* **What you have to do**
Report all lines holding "scene".

Begin Data lines

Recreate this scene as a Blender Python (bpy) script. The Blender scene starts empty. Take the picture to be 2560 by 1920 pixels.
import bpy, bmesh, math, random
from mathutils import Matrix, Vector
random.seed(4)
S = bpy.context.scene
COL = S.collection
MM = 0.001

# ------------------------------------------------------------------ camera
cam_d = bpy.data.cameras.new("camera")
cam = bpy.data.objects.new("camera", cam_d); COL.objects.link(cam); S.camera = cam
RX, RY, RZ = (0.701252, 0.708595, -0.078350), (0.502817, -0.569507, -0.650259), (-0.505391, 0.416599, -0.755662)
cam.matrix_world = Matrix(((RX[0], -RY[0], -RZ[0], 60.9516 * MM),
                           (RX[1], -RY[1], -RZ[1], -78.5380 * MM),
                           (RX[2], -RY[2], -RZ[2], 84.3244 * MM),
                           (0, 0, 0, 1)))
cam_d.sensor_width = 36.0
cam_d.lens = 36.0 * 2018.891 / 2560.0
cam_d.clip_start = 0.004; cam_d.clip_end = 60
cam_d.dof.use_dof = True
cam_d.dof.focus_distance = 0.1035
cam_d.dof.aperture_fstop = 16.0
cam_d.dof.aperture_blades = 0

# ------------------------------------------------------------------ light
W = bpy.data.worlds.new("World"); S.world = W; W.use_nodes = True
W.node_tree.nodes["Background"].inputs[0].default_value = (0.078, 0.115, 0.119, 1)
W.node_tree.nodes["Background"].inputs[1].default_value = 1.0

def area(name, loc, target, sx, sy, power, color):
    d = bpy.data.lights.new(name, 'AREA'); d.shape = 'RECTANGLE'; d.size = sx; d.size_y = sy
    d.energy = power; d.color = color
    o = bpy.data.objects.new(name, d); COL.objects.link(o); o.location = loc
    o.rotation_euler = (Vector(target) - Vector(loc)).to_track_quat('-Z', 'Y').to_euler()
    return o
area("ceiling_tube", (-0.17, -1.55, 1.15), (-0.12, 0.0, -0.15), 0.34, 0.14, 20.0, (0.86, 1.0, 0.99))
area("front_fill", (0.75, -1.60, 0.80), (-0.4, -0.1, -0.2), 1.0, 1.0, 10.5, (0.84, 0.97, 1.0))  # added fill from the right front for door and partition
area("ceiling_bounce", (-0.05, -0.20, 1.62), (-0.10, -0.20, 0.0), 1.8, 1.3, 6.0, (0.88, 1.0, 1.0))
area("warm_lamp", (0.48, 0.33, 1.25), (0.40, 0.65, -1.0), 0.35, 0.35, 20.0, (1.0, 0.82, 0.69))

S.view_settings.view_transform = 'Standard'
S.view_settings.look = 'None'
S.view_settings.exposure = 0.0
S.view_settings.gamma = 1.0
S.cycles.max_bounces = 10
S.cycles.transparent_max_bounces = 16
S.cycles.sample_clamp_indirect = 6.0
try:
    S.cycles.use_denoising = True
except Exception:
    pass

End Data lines

* **Solution to this problem**
Recreate this scene as a Blender Python (bpy) script. The Blender scene starts empty. Take the picture to be 2560 by 1920 pixels.
S = bpy.context.scene